Reproduce each line of the material precisely.

**DATA SHOWN:**
####

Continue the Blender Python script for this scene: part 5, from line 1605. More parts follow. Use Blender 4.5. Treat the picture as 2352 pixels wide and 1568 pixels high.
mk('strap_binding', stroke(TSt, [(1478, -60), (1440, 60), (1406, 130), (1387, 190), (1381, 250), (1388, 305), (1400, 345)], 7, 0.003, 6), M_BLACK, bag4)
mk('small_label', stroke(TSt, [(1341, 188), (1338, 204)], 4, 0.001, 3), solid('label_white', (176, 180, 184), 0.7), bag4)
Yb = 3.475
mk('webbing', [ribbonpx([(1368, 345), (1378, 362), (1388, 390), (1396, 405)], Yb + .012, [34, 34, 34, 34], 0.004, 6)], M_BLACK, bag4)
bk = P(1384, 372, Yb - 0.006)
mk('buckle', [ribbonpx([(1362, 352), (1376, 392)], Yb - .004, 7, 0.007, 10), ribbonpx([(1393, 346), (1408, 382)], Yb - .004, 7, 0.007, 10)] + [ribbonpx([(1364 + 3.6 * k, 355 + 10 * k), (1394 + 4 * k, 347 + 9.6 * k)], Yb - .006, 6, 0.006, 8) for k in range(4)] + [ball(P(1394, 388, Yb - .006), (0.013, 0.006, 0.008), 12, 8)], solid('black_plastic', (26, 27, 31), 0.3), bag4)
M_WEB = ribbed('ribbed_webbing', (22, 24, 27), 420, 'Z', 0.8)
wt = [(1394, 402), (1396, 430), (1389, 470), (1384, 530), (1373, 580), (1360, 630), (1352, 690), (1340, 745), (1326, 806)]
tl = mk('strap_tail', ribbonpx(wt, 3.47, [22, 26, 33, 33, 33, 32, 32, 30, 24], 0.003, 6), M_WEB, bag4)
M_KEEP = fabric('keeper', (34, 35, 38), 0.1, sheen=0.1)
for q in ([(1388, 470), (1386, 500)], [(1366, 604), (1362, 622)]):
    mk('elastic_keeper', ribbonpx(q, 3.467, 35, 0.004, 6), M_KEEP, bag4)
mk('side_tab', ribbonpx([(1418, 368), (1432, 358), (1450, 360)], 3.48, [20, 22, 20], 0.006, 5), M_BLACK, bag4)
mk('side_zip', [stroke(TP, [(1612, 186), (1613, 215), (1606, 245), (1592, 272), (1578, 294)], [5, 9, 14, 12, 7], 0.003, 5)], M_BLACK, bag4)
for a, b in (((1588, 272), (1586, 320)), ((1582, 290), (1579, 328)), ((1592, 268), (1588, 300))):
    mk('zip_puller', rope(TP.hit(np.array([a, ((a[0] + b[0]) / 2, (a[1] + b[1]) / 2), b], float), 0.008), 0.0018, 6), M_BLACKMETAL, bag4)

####

**THE SOLUTION:**
Continue the Blender Python script for this scene: part 5, from line 1605. More parts follow. Use Blender 4.5. Treat the picture as 2352 pixels wide and 1568 pixels high.
mk('strap_binding', stroke(TSt, [(1478, -60), (1440, 60), (1406, 130), (1387, 190), (1381, 250), (1388, 305), (1400, 345)], 7, 0.003, 6), M_BLACK, bag4)
mk('small_label', stroke(TSt, [(1341, 188), (1338, 204)], 4, 0.001, 3), solid('label_white', (176, 180, 184), 0.7), bag4)
Yb = 3.475
mk('webbing', [ribbonpx([(1368, 345), (1378, 362), (1388, 390), (1396, 405)], Yb + .012, [34, 34, 34, 34], 0.004, 6)], M_BLACK, bag4)
bk = P(1384, 372, Yb - 0.006)
mk('buckle', [ribbonpx([(1362, 352), (1376, 392)], Yb - .004, 7, 0.007, 10), ribbonpx([(1393, 346), (1408, 382)], Yb - .004, 7, 0.007, 10)] + [ribbonpx([(1364 + 3.6 * k, 355 + 10 * k), (1394 + 4 * k, 347 + 9.6 * k)], Yb - .006, 6, 0.006, 8) for k in range(4)] + [ball(P(1394, 388, Yb - .006), (0.013, 0.006, 0.008), 12, 8)], solid('black_plastic', (26, 27, 31), 0.3), bag4)
M_WEB = ribbed('ribbed_webbing', (22, 24, 27), 420, 'Z', 0.8)
wt = [(1394, 402), (1396, 430), (1389, 470), (1384, 530), (1373, 580), (1360, 630), (1352, 690), (1340, 745), (1326, 806)]
tl = mk('strap_tail', ribbonpx(wt, 3.47, [22, 26, 33, 33, 33, 32, 32, 30, 24], 0.003, 6), M_WEB, bag4)
M_KEEP = fabric('keeper', (34, 35, 38), 0.1, sheen=0.1)
for q in ([(1388, 470), (1386, 500)], [(1366, 604), (1362, 622)]):
    mk('elastic_keeper', ribbonpx(q, 3.467, 35, 0.004, 6), M_KEEP, bag4)
mk('side_tab', ribbonpx([(1418, 368), (1432, 358), (1450, 360)], 3.48, [20, 22, 20], 0.006, 5), M_BLACK, bag4)
mk('side_zip', [stroke(TP, [(1612, 186), (1613, 215), (1606, 245), (1592, 272), (1578, 294)], [5, 9, 14, 12, 7], 0.003, 5)], M_BLACK, bag4)
for a, b in (((1588, 272), (1586, 320)), ((1582, 290), (1579, 328)), ((1592, 268), (1588, 300))):
    mk('zip_puller', rope(TP.hit(np.array([a, ((a[0] + b[0]) / 2, (a[1] + b[1]) / 2), b], float), 0.008), 0.0018, 6), M_BLACKMETAL, bag4)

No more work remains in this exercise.